É a segunda canonização da idade romana, e manteve-se em uso durante o século VIII e mesmo até ao s. XI nas rubricas dos capítulos (mais do que a capital)

MINÚSCULA PRIMITIVA

            Sendo um compromisso entre o velho e o novo, mesmo depois de canonizada, em muitas escolas escribais contiuam a tendência para extrair da “usual” uma outra escrita livresca minúscula, mais fluida e desinvolta que a uncial e, ao mesmo tempo, típica e caligráfica.

=> entre finais V e princ. VI os mesmos elementos que foram usados na canonização da uncial são adaptados a uma nova caligrafização, a que se dá o nome de minúscula primitiva (tb minúscula antiga ou semiuncial — este menos adequado porque não deriva da uncial, como o nome sugere).

            Mantém alguns elementos formais como o arredondamento das formas mas respeita plenamente os modelos alfabéticos livrescos usuais.

            Embora seja considerada por alguns autores como o 3.º tipo de escrita romana, Cencetti duvida que tivesse sido um “tipo”, i.e., “una forma scrittoria com regole fisse e determinate”. [70]

Cencetti : a minúscula antiga é uma escrita na qual o processo de canonização foi interrompido em consequência da ruptura da unidade cultural e gráfica latina provocada pelas invasões bárbaras.

            No seu cânone de formação estariam:

            • a completa aceitação dos modelos alfabéticos minúsculos da escrita usual

            • o arredondamento do traçado das letras com contraste vertical e oblíquo

Os olhais pesados e espaçados e as hastes pouco aumentadas davam-lhe um aspecto geral não muito diferente das maiúsculas e da uncial em particular.

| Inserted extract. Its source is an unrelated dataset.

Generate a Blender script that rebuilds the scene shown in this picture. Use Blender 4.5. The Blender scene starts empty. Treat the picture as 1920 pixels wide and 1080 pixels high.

Usada esparsamente nos séculos VI e VII, quase desaparece no s. VIII e não resiste à nova minúscula do s. IX.
 minúscula cursiva

Além destas transformações da escrita usual latina, a partir da maiúscula cursiva, numa nova canonização livresca (uncial) e numa via tendencialmente canonizável também livresca (a minúscula antiga ou semiuncial ou minúscula primitiva), há outra vertente que opera no âmbito da expressão cursiva da escrita usual.

            (Battelli 2002: 75) Um elemento que aparece primeiro como tendência na maiúscula cursiva e se acentua até a transformar num outro género de escrita é o elemento minuscolizante, notável desde fins II dC.

            O testemunho mais antigo data de 287-304 ou 287-293 e não se pode imputar apenas à escrita da maiúscula cursiva sobre papiro.

1. traçada com cálamo aparado em ponta aguda -> não há contraste

2. rapidez do traçado reflecte-se na feitura das letras individuais

3. reflecte o «tratteggio invisibile» das letras, i.e. o percurso que a mão deve realizar com o cálamo erguido entre o fim de um signo e o princípio do seguinte, as formas alfabéticas transformam-se "espontaneamente" para  para o tornar o mais curto, ágil e escorreito possível. No traçado cursivo o cálamo sucede ficar pousado no suporte e dá-se a formação de ligaduras

4. as ligaduras, "efeito espontâneo da dinâmica de escrita", tornam-se elemento essencial da escrita cursiva e constrangem o modelo fundamental das letras individuais, obrigando a modificações, das quais a mais frequente é a abertura de olhais normalmente fechados.

            No séc. V a minúscula cursiva perde as formas arredondadas características e a verticalidade do século anterior, inclina-se para a direita, fica mais cerrada e mais alongada, mais regular e aumenta a tendência para formar ligaduras.

Com o desmembramento do Império (476)não cessa de imediato a unidade gráfica que dura até à segunda metade do século VI. As escritas canonizadas, com regras fixas, mantém-se em uso, tal como a minúscula cursiva, em uso quotidiano. É um comunhão fundada na tradição que deixa gradualmente de ser nutrida por trocas contínuas. Tem em si o germe da diferenciação, ou melhor, de um desenvolvimento ramificado geograficamente em cada um dos novos reinos europeus.